AFHTO 2022 Closing Plenary: The Power and Pitfalls of Resilience

Date: Wednesday, October 12, 2022
Time: 4:00 PM to 4:45 PM

The Power and Pitfalls of Resilience

What if we didn’t need to be so resilient? Bee Quammie takes a new approach to addressing resilience by outlining the ongoing need to do the work for each other so that there are fewer obstacles to face that require such perseverance.


While it’s meaningful to celebrate the resilience of individuals, we must also push for change in the systems and norms that have made resilience a necessity for many.


For those who face oppression in our society, the burden is not who we are – the burden is living under that oppression. Too often we internalize ideas of deficiency, because of who we are and what we’ve been through, leading to mental health issues and a stunting of societal change.  


With this critical lens on resilience, we can direct this energy outwards and be empowered by our ability to take action to change things for ourselves and the world at large.

 

Bee is smiling. She has an updo and is wearing hoop earrings, a blue and brown floral top with jeans and brown boots. She sits on a stool at an angle.

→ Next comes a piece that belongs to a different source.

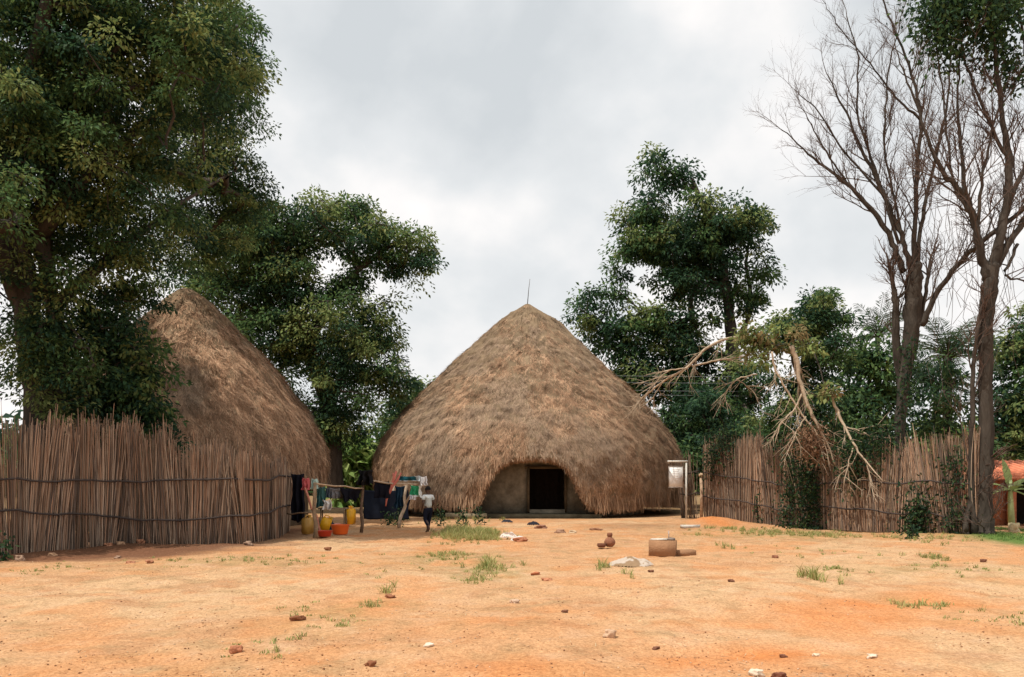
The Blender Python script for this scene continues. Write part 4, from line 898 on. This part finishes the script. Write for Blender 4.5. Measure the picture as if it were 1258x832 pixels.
rock(749, 781, 15, 11, (.62, .42, .28), 'rounded peach coloured stone right of centre in the foreground')
rock(632, 738, 12, 5, (.6, .42, .3), 'small pale stone with a dark underside in the middle of the yard')
rock(928, 825, 17, 9, (.75, .62, .48), 'whitish flat stone at the bottom edge right of centre')
rock(957, 830, 15, 8, (.20, .08, .05), 'dark brown stone at the bottom edge beside the whitish flat one')
rock(962, 803, 8, 5, ck, 'small dark stone just above the bottom right pair')
rock(1071, 804, 12, 5, (.72, .58, .45), 'pale flat stone in the lower right foreground')
rock(1003, 796, 8, 5, (.70, .55, .40), 'small pale pebble on the orange earth lower right')
rock(805, 789, 8, 4, ck, 'dark pebble right of the rounded peach stone')
rock(694, 752, 7, 4, ck, 'dark pebble in the middle of the bare ground')
rock(1208, 690, 7, 5, ck, 'small dark stone near the right edge below the two trunked tree')
rock(953, 685, 8, 4, (.28, .12, .07), 'small dark red stone on the sand right of the cement block')
rock(898, 716, 7, 4, ck, 'dark chip on the sand below the cement block')
rock(640, 667, 13, 6, rd_, 'orange red stone just below the crumpled white sacks')
rock(658, 706, 12, 5, (.45, .16, .08), 'red clod lying below the green tufts left of the bundle of cloth')
rock(672, 712, 12, 4, (.50, .22, .12), 'flat reddish clod right of the red clod')
rock(480, 730, 13, 5, (.30, .13, .07), 'dark clod at the foot of the single weed left of centre')
rock(688, 653, 14, 5, (.35, .2, .13), 'brown stone leftmost of the row before the hut entrance')
rock(703, 654, 9, 5, (.6, .45, .3), 'pale stone in the middle of the row before the hut entrance')
rock(732, 650, 12, 4, (.33, .17, .1), 'brown stone at the right end of the row before the hut entrance')
rock(665, 648, 15, 5, (.3, .15, .1), 'reddish stone between the hut steps and the crumpled sacks')
rock(815 - 15, 704, 6, 4, ck, 'dark chip below the bundle of cloth')
rock(366, 758, 14, 7, (.24, .10, .05), 'dark root lump among sparse grass left of centre')
rock(403, 673, 8, 5, (.25, .11, .06), 'small dark stone in front of the washing area')
rock(1246, 653, 15, 13, (.60, .50, .30), 'pale yellowish boulder at the foot of the red brick house')
def flatstone(px, py, w, h, col, label, name, cat, mat='stone', rz=.2, d=.5):
    g = G(px, py); s = w / F * g[1]; hh_ = h / F * g[1]; m = MB(); V, f = box((g[0], g[1], hh_ * .45), (s, s * d, hh_), rz, .01); m.add(V, f, col)
    return tag(m.build(name, M[mat], None, False, (g[0], g[1], 0)), label, cat)
flatstone(848, 648.5, 22, 4, (.62, .58, .52), 'flat pale slab lying on the ground near the foot of the sign post', 'paving_slab', 'slab')
flatstone(92, 671, 21, 10, (.52, .24, .14), 'large red brick lying against the foot of the left fence', 'brick', 'brick')
brk = [(75, 674, 10, 11, 'reddish broken brick standing just left of the large red brick'), (107, 672, 10, 7, 'broken brick piece touching the right side of the large red brick'), (123, 670, 10, 6, 'orange brick fragment a step right of the large red brick'), (133, 671, 9, 5, 'dull brick fragment in the middle of the rubble row along the left fence'), (148, 670, 9, 5, 'grey brown stone in the rubble row along the left fence'),
       (174, 669, 9, 6, 'pale stone near the right end of the rubble row along the left fence'), (24, 688, 11, 8, 'lone orange stone at the far left fence foot'), (65, 681, 9, 5, 'small stone on the dark earth below the large red brick'), (160, 692, 12, 4, 'dark clod on the shaded earth before the left fence'), (184, 692, 9, 5, 'reddish clod right of the dark clod on the shaded earth'), (305, 668, 10, 6, 'reddish stone at the fence foot near its right end'), (145, 684, 8, 4, 'pale chip on the shaded earth before the left fence')]
for a_, b_, c_, d_, lab in brk: rock(a_, b_, c_, d_, [(.45, .21, .12), (.36, .24, .17), (.5, .3, .18)][(a_ + b_) % 3], lab)

# clay bottle gourd pot and bowl
g = G(749, 672); o = tuple(g); k = g[1] / F
pt = thing('clay_pot', 'round clay pot with a small pot stacked on its neck in the yard', 'pot', g)
mb = MB(); mb.add(*lathe([(0, 0), (3.6 * k, .2 * k), (6.6 * k, 3.5 * k), (7 * k, 6.5 * k), (5.2 * k, 10 * k), (3, 12) and (3 * k, 11.6 * k), (2.6 * k, 12.6 * k), (0, 12.6 * k)], o, 22)); mb.build('body', M['clay'], pt, True, o)
mb = MB(); mb.add(*lathe([(0, 12.2 * k), (2.6 * k, 12.3 * k), (3.5 * k, 14.5 * k), (3 * k, 16.8 * k), (2.2 * k, 17.4 * k), (0, 17.5 * k)], o, 16), (.8, .75, .75)); mb.build('stopper', M['clay'], pt, True, o)
g = G(739, 672.5); k = g[1] / F
mb = MB(); mb.add(*lathe([(0, 0), (4 * k, 0), (5.4 * k, 2 * k), (5.4 * k, 4.6 * k), (4.8 * k, 4.8 * k), (4.6 * k, 2.4 * k), (0, 1.2 * k)], tuple(g), 20), (.6, .55, .55)); tag(mb.build('clay_bowl', M['clay'], None, True, tuple(g)), 'low dark clay bowl beside the round clay pot', 'bowl')

# cement block with step
g = G(823, 684); o = (g[0], g[1], 0); rt = thing('cement_block', 'brown cement block with a low step in the middle right of the yard', 'block', o); k = g[1] / F
rz = -.38
def blk(lx, ly, z0, sx, sy, sz, jit=.006, rz=rz):
    c_, s_ = math.cos(rz), math.sin(rz); return box((g[0] + lx * c_ - ly * s_, g[1] + .35 + lx * s_ + ly * c_, z0 + sz / 2), (sx, sy, sz), rz, jit)
bc = (.36, .20, .11)
mb = MB(); mb.add(*blk(-.08, -.02, -.02, .56, .26, .34), bc); mb.build('block', M['cement'], rt, False, o)
mb = MB(); mb.add(*blk(.38, .14, -.02, .50, .30, .12, rz=.06), bc); mb.build('step', M['cement'], rt, False, o)
mb = MB(); mb.add(*blk(-.15, -.02, .322, .36, .22, .02), (.72, .66, .58)); mb.build('cement_cap', M['cement'], rt, False, o)
mb = MB(); mb.add(*blk(.11, -.02, .322, .12, .16, .05), (.25, .2, .17)); mb.add(*tube([(g[0] + .03, g[1] + .3, .32), (g[0] + .035, g[1] + .3, .44), (g[0] + .03, g[1] + .3, .52)], [.012, .012, .016], 5), (.5, .4, .35)); mb.build('iron_bolt', M['cement'], rt, False, o)

# crumpled cloth heaps
def heap(px, py, wpx, hpx, col, label, name, cat, seed, dep=.5, col2=None):
    g = G(px, py); w = wpx / F * g[1]; h = hpx / F * g[1] * 1.0; n_ = 40; a = np.linspace(-1, 1, n_); X, Yv = np.meshgrid(a, a)
    rr_ = np.sqrt(X ** 2 + Yv ** 2); edge = 1 + .25 * (fbm(np.arctan2(Yv, X) * 2 + 5, 0 * X, 3, seed) - .5)
    Z = h * .6 * np.clip(1 - (rr_ / edge) ** 2, 0, 1) ** .6 * (.45 + 1.0 * fbm(X * 3 + seed, Yv * 3, 4, seed)) - .005
    V = np.stack([g[0] + X * w / 2, g[1] + Yv * w * dep / 2, Z], -1).reshape(-1, 3)
    keep = (rr_ < edge)
    i_ = np.arange(n_ - 1)[:, None] * n_; j_ = np.arange(n_ - 1)[None]; kk_ = keep[:-1, :-1] & keep[1:, 1:] & keep[:-1, 1:] & keep[1:, :-1]
    Q = np.stack([i_ + j_, i_ + j_ + 1, i_ + n_ + j_ + 1, i_ + n_ + j_], -1)[kk_]
    cc_ = np.tile(np.array(col), (n_ * n_, 1)).astype(float)
    if col2 is not None:
        mk = (fbm(X * 2.3, Yv * 2.3, 3, seed + 4) > .56).ravel(); cc_[mk] = col2
    m = MB(); m.add(V, Q, cc_); return tag(m.build(name, M['cloth'], None, True, (g[0], g[1], 0)), label, cat)
heap(775, 695, 58, 17, (.50, .42, .35), 'large pale bundle of crumpled cloth with brown scraps on the sand', 'cloth_bundle', 'cloth', 3, .9, (.3, .2, .12))
heap(625, 661, 22, 12, (.70, .62, .55), 'crumpled white sack nearer the green grass patch', 'sack', 'sack', 5, .8, (.4, .3, .25))
heap(638, 665, 22, 10, (.66, .62, .58), 'smoother white sack right of the crumpled one', 'sack', 'sack', 6, .6)
heap(655, 645.5, 16, 8, (.03, .03, .04), 'black crumpled rag before the hut steps', 'rag', 'cloth', 7)
heap(623, 642, 16, 6, (.04, .04, .05), 'small dark rag under the eave left of the entrance', 'rag', 'cloth', 8)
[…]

What can we learn when we really listen to each other? Bee’s presentations centre on the stories that often aren’t told, providing spaces where audiences can learn, be empowered, and find a relatable voice.  In addition to speaking, she’s a writer, award-winning digital content creator, health advocate, and media commentator.


She’s host of kultur’D | The Pop Culture & Diversity Show on Global News Radio am640, and has been blogging for over a decade, including her longest-running personal blog, ‘83 To Infinity.

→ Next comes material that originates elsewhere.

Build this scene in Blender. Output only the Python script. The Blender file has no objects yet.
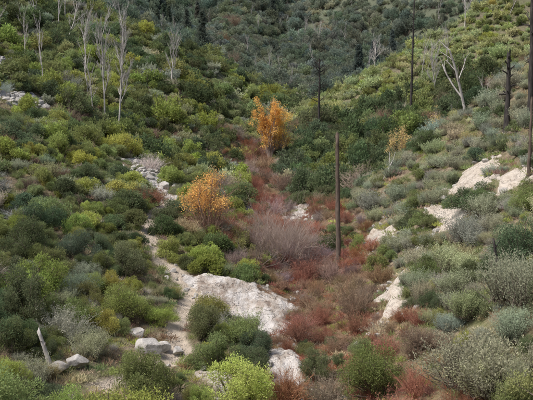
import bpy, math, random, numpy as np, bmesh
from mathutils import Vector
rng=np.random.default_rng(7); random.seed(5)
scene=bpy.context.scene
# ------------------------------------------------------------ noise
def _h(ix,iy,s):
    n=(ix.astype(np.int64)*374761393+iy.astype(np.int64)*668265263+s*974711)&0xffffffff
    n=((n^(n>>13))*1274126177)&0xffffffff
    n=n^(n>>16)
    return (n&0xffff)/65535.0
def vn(x,y,s=0):
    x=np.asarray(x,float);y=np.asarray(y,float)
    ix=np.floor(x);iy=np.floor(y);fx=x-ix;fy=y-iy
    fx=fx*fx*(3-2*fx);fy=fy*fy*(3-2*fy)
    a=_h(ix,iy,s);b=_h(ix+1,iy,s);c=_h(ix,iy+1,s);d=_h(ix+1,iy+1,s)
    return (a*(1-fx)+b*fx)*(1-fy)+(c*(1-fx)+d*fx)*fy
def fbm(x,y,o=4,s=0):
    x=np.asarray(x,float);y=np.asarray(y,float)
    t=0;a=.5;tot=0
    for i in range(o):
        t=t+a*(vn(x,y,s+i*17)*2-1);tot+=a;a*=.5
        x,y=x*1.9*.8-y*1.9*.6+3.1,x*1.9*.6+y*1.9*.8+7.7
    return t/tot
def ss(a,b,x):
    t=np.clip((x-a)/(b-a),0,1);return t*t*(3-2*t)
# ------------------------------------------------------------ terrain (metres; +Y up the canyon)
TY=np.arange(-100,801.,1.)
def table(pts,sm=7):
    p=np.array(pts,float);v=np.interp(TY,p[:,0],p[:,1])
    k=np.hanning(2*sm+3)[1:-1];k/=k.sum()
    return np.convolve(np.pad(v,sm,mode='edge'),k,mode='valid')
T_xa=table([(-100,6),(20,4.5),(35,3),(52,3.2),(60,4.2),(70,2.8),(85,0),(105,-1.6),(130,1.5),(160,7.5),(200,6),(240,2),(300,8),(400,16)],6)
T_zf=table([(-100,-13),(20,-13.6),(35,-13),(42,-12.7),(52,-12.1),(60,-11.4),(85,-8.1),(105,-5),(130,0),(160,5.5),(200,10),(240,20),(290,34),(360,60),(500,125),(650,185),(800,210)],6)
T_sL=table([(-100,.3),(30,.3),(50,.35),(80,.41),(120,.43),(170,.42),(200,.42),(260,.50),(340,.50),(800,.4)],8)
T_sR=table([(-100,.9),(28,.9),(40,.80),(55,.79),(69,.84),(73,.70),(82,.13),(103,.08),(120,.18),(138,.42),(150,.60),(154,.54),(166,.10),(215,.14),(255,.46),(340,.50),(800,.4)],3)
def tb(T,y): return np.interp(y,TY,T)
def ridge(x,y):
    x=np.asarray(x,float);y=np.asarray(y,float)
    w=x+.13*(y-200)*np.sign(x-8)*-.6*ss(0,25,np.abs(x-8))+9*fbm(x/60,y/60,2,71)
    f=fbm(w/52+2.3,y/190,2,41)
    return 1-(np.sqrt(f*f+.012)-.08)*2.3
def H0(x,y):
    x=np.asarray(x,float);y=np.asarray(y,float)
    d=x-tb(T_xa,y)
    dd=np.sqrt(d*d+2.2**2)-2.2
    dd=np.where(dd>110,110+(dd-110)*.4,dd)
    s=np.where(d<0,tb(T_sL,y),tb(T_sR,y))
    z=tb(T_zf,y)+s*dd
    z=z+np.clip(dd/14,0,1)*1.3*fbm(x/22,y/22,3,3)
    z=z+.45*fbm(x/6,y/6,3,11)+.14*fbm(x/1.5,y/1.5,3,23)
    far=ss(185,285,y)
    z=z+far*((20*ridge(x,y)-14)*ss(4,40,dd)+5*fbm(x/24,y/36,3,77))
    mid=ss(60,100,y)*(1-ss(170,230,y))*np.clip(-d/18,0,1)
    z=z+mid*3.4*fbm(x/13+5,y/30,2,57)
    nearc=1-ss(1.5,15,np.sqrt(x*x*.3+np.clip(y,0,None)**2))
    return z*(1-nearc)+nearc*(-1.75)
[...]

Bee holds a degree in Health Sciences from the University of Western Ontario and Post-Graduate Certificate studies in Health Promotion from George Brown College. Her work in healthcare has focused on mental health research, international health, and brain injury/dementia support and advocacy. Bee has worked with entities like the Alzheimer Society of Ontario, helping to lead provincial discussions in dementia and technology and with program promotion across the province, while also conducting work with the Ontario Provincial Police on awareness of community policing and dementia.